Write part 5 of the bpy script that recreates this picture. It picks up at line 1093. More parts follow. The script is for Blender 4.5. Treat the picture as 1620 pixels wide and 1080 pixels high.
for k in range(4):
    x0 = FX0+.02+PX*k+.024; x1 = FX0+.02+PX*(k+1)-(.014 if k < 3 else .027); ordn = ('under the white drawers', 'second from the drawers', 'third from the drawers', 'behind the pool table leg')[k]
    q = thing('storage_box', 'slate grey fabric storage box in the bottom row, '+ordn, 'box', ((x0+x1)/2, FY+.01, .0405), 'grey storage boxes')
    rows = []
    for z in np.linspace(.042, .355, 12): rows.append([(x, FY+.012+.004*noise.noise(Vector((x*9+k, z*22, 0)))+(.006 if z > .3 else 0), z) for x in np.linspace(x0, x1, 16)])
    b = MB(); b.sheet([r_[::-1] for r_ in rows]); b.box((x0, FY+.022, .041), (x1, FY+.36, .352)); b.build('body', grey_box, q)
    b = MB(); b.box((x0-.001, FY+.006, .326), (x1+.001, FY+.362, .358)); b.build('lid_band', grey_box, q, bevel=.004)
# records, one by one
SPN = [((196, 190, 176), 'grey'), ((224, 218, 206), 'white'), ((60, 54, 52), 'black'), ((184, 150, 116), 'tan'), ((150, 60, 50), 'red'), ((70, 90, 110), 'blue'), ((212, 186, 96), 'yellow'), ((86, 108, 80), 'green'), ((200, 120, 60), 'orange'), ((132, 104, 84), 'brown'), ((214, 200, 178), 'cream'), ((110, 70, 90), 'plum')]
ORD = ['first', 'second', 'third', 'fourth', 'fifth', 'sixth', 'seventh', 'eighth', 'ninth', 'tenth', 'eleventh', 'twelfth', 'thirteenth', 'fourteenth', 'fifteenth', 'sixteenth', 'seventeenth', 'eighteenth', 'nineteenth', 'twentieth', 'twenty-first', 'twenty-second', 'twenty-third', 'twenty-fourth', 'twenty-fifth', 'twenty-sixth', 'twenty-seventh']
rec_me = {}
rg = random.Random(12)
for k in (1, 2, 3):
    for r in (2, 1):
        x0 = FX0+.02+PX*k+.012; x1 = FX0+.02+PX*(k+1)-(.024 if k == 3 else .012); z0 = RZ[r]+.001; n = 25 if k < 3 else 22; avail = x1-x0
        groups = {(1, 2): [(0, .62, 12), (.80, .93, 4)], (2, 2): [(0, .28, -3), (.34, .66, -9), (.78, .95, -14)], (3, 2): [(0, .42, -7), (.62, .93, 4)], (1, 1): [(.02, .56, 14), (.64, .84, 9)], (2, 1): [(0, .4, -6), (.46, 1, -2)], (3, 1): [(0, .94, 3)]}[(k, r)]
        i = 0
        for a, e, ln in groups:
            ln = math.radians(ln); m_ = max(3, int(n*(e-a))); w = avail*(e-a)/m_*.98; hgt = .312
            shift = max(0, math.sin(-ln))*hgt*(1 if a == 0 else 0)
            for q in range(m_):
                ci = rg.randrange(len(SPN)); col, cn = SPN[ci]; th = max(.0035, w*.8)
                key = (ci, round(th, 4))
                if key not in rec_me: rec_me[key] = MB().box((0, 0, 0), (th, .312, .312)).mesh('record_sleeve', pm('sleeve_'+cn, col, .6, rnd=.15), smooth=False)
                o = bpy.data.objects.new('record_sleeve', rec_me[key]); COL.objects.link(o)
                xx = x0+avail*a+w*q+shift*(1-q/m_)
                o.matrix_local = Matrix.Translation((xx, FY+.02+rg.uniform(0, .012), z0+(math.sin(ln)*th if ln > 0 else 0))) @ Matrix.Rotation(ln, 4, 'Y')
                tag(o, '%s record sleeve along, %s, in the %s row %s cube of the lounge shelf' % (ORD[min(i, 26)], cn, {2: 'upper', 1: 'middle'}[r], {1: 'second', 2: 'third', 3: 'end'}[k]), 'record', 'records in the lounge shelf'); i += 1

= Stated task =
Copy the material above, line for line.

= Output below =
Write part 5 of the bpy script that recreates this picture. It picks up at line 1093. More parts follow. The script is for Blender 4.5. Treat the picture as 1620 pixels wide and 1080 pixels high.
for k in range(4):
    x0 = FX0+.02+PX*k+.024; x1 = FX0+.02+PX*(k+1)-(.014 if k < 3 else .027); ordn = ('under the white drawers', 'second from the drawers', 'third from the drawers', 'behind the pool table leg')[k]
    q = thing('storage_box', 'slate grey fabric storage box in the bottom row, '+ordn, 'box', ((x0+x1)/2, FY+.01, .0405), 'grey storage boxes')
    rows = []
    for z in np.linspace(.042, .355, 12): rows.append([(x, FY+.012+.004*noise.noise(Vector((x*9+k, z*22, 0)))+(.006 if z > .3 else 0), z) for x in np.linspace(x0, x1, 16)])
    b = MB(); b.sheet([r_[::-1] for r_ in rows]); b.box((x0, FY+.022, .041), (x1, FY+.36, .352)); b.build('body', grey_box, q)
    b = MB(); b.box((x0-.001, FY+.006, .326), (x1+.001, FY+.362, .358)); b.build('lid_band', grey_box, q, bevel=.004)
# records, one by one
SPN = [((196, 190, 176), 'grey'), ((224, 218, 206), 'white'), ((60, 54, 52), 'black'), ((184, 150, 116), 'tan'), ((150, 60, 50), 'red'), ((70, 90, 110), 'blue'), ((212, 186, 96), 'yellow'), ((86, 108, 80), 'green'), ((200, 120, 60), 'orange'), ((132, 104, 84), 'brown'), ((214, 200, 178), 'cream'), ((110, 70, 90), 'plum')]
ORD = ['first', 'second', 'third', 'fourth', 'fifth', 'sixth', 'seventh', 'eighth', 'ninth', 'tenth', 'eleventh', 'twelfth', 'thirteenth', 'fourteenth', 'fifteenth', 'sixteenth', 'seventeenth', 'eighteenth', 'nineteenth', 'twentieth', 'twenty-first', 'twenty-second', 'twenty-third', 'twenty-fourth', 'twenty-fifth', 'twenty-sixth', 'twenty-seventh']
rec_me = {}
rg = random.Random(12)
for k in (1, 2, 3):
    for r in (2, 1):
        x0 = FX0+.02+PX*k+.012; x1 = FX0+.02+PX*(k+1)-(.024 if k == 3 else .012); z0 = RZ[r]+.001; n = 25 if k < 3 else 22; avail = x1-x0
        groups = {(1, 2): [(0, .62, 12), (.80, .93, 4)], (2, 2): [(0, .28, -3), (.34, .66, -9), (.78, .95, -14)], (3, 2): [(0, .42, -7), (.62, .93, 4)], (1, 1): [(.02, .56, 14), (.64, .84, 9)], (2, 1): [(0, .4, -6), (.46, 1, -2)], (3, 1): [(0, .94, 3)]}[(k, r)]
        i = 0
        for a, e, ln in groups:
            ln = math.radians(ln); m_ = max(3, int(n*(e-a))); w = avail*(e-a)/m_*.98; hgt = .312
            shift = max(0, math.sin(-ln))*hgt*(1 if a == 0 else 0)
            for q in range(m_):
                ci = rg.randrange(len(SPN)); col, cn = SPN[ci]; th = max(.0035, w*.8)
                key = (ci, round(th, 4))
                if key not in rec_me: rec_me[key] = MB().box((0, 0, 0), (th, .312, .312)).mesh('record_sleeve', pm('sleeve_'+cn, col, .6, rnd=.15), smooth=False)
                o = bpy.data.objects.new('record_sleeve', rec_me[key]); COL.objects.link(o)
                xx = x0+avail*a+w*q+shift*(1-q/m_)
                o.matrix_local = Matrix.Translation((xx, FY+.02+rg.uniform(0, .012), z0+(math.sin(ln)*th if ln > 0 else 0))) @ Matrix.Rotation(ln, 4, 'Y')
                tag(o, '%s record sleeve along, %s, in the %s row %s cube of the lounge shelf' % (ORD[min(i, 26)], cn, {2: 'upper', 1: 'middle'}[r], {1: 'second', 2: 'third', 3: 'end'}[k]), 'record', 'records in the lounge shelf'); i += 1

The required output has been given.